What is being asked →
Find each line with the word "objects" and copy it.

Provided material →
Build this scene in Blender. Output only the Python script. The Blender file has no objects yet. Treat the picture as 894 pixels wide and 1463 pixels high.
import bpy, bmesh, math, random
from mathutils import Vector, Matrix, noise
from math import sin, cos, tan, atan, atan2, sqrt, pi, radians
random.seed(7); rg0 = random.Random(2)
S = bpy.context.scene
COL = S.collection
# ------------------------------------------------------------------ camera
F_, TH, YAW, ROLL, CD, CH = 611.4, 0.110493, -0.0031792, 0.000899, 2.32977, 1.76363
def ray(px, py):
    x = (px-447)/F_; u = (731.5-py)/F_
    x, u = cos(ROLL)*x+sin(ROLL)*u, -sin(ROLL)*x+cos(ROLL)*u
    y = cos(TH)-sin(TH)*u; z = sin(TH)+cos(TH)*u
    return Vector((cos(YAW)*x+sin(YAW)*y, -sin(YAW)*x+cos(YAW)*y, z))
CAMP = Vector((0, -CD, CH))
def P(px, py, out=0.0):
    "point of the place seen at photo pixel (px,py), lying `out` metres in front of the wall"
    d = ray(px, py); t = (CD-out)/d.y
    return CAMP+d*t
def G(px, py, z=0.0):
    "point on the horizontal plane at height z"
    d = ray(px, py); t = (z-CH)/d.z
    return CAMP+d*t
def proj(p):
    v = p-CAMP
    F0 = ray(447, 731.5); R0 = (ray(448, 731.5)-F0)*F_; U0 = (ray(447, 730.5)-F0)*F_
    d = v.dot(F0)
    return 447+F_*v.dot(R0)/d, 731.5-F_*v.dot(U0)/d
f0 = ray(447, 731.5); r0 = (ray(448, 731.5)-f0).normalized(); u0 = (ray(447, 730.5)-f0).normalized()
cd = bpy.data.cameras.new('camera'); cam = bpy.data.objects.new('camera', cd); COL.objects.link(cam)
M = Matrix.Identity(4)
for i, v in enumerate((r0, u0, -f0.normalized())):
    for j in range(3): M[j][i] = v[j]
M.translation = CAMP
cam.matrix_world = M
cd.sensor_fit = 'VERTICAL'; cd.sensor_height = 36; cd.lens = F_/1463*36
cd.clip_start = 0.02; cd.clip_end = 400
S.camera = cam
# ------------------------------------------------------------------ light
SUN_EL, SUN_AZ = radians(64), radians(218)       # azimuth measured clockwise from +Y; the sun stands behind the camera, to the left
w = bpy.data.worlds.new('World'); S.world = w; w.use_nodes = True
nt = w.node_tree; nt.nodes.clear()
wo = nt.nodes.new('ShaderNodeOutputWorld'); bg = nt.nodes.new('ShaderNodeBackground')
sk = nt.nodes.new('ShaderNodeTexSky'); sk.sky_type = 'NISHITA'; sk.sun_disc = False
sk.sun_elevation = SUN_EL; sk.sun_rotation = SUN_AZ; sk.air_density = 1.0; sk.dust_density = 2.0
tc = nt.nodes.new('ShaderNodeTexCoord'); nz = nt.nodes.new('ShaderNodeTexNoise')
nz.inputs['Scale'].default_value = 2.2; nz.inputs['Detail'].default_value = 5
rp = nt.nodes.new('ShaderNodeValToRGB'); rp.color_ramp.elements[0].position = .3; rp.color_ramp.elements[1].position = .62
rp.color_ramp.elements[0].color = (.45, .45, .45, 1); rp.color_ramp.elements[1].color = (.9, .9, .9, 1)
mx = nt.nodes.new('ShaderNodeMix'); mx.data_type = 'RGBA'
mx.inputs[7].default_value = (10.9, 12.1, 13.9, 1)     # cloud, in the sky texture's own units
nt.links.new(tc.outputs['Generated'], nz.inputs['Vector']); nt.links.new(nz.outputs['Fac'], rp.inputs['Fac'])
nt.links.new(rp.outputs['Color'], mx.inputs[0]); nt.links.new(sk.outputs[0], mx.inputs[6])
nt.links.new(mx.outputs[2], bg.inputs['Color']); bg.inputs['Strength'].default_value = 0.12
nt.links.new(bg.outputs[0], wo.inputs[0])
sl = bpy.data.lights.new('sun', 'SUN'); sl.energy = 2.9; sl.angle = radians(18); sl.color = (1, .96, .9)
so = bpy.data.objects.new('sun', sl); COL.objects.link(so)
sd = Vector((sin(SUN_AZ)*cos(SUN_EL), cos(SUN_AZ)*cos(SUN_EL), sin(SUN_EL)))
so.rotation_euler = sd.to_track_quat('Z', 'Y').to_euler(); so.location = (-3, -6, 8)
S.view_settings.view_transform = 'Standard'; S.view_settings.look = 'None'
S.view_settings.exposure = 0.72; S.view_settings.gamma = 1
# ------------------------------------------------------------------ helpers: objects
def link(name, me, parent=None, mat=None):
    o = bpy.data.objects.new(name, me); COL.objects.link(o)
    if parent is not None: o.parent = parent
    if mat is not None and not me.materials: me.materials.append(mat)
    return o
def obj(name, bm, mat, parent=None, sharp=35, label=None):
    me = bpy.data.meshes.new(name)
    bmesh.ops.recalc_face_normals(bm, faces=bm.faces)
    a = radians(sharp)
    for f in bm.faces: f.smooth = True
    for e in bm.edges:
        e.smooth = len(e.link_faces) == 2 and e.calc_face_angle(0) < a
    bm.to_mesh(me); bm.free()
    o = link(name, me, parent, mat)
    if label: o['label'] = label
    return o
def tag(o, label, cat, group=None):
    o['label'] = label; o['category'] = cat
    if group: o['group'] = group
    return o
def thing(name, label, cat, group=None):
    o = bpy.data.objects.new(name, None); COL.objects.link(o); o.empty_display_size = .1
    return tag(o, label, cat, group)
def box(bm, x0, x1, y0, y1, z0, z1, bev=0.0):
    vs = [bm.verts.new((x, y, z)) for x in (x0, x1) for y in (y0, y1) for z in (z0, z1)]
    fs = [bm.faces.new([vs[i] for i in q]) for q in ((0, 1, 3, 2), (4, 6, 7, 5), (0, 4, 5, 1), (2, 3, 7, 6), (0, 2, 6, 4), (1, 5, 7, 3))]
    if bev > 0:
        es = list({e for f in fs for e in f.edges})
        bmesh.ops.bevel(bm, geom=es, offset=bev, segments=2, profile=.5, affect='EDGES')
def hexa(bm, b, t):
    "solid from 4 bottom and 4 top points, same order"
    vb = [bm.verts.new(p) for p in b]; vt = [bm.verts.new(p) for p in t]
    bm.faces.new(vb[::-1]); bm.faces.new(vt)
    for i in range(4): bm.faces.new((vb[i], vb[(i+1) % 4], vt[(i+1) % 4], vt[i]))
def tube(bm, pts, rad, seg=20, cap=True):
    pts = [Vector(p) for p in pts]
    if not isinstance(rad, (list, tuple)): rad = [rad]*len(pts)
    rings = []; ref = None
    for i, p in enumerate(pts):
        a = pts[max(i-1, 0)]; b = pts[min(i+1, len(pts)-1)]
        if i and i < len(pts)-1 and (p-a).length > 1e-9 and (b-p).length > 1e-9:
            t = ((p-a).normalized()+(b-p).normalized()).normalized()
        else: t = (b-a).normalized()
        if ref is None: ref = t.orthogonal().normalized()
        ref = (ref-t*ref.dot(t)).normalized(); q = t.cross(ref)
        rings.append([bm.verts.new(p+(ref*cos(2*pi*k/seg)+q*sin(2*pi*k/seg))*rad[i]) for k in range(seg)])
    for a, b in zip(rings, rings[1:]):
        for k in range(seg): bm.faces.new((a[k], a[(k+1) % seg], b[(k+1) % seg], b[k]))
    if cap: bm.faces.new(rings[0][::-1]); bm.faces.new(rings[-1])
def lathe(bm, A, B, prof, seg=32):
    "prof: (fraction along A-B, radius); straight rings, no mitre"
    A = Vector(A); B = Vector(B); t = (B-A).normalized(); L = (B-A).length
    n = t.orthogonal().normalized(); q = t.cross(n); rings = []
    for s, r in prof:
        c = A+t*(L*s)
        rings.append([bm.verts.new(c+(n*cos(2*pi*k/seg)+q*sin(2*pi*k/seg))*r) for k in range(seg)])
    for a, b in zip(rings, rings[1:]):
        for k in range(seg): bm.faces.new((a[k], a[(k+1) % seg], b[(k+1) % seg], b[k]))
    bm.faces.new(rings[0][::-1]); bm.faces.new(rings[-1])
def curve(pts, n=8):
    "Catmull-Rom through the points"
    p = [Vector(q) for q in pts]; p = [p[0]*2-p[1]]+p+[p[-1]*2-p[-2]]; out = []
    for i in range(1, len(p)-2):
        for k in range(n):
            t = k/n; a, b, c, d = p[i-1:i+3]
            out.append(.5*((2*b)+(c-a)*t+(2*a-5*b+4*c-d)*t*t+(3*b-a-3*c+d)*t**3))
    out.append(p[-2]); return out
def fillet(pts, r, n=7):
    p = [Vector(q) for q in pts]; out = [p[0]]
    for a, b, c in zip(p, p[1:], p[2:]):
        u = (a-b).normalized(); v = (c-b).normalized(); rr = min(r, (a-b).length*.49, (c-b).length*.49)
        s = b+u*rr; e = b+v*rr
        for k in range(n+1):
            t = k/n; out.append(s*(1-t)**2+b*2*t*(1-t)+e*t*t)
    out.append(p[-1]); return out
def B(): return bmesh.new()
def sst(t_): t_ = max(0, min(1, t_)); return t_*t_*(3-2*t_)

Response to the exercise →
Build this scene in Blender. Output only the Python script. The Blender file has no objects yet. Treat the picture as 894 pixels wide and 1463 pixels high.
cd = bpy.data.cameras.new('camera'); cam = bpy.data.objects.new('camera', cd); COL.objects.link(cam)
so = bpy.data.objects.new('sun', sl); COL.objects.link(so)
# ------------------------------------------------------------------ helpers: objects
    o = bpy.data.objects.new(name, me); COL.objects.link(o)
    o = bpy.data.objects.new(name, None); COL.objects.link(o); o.empty_display_size = .1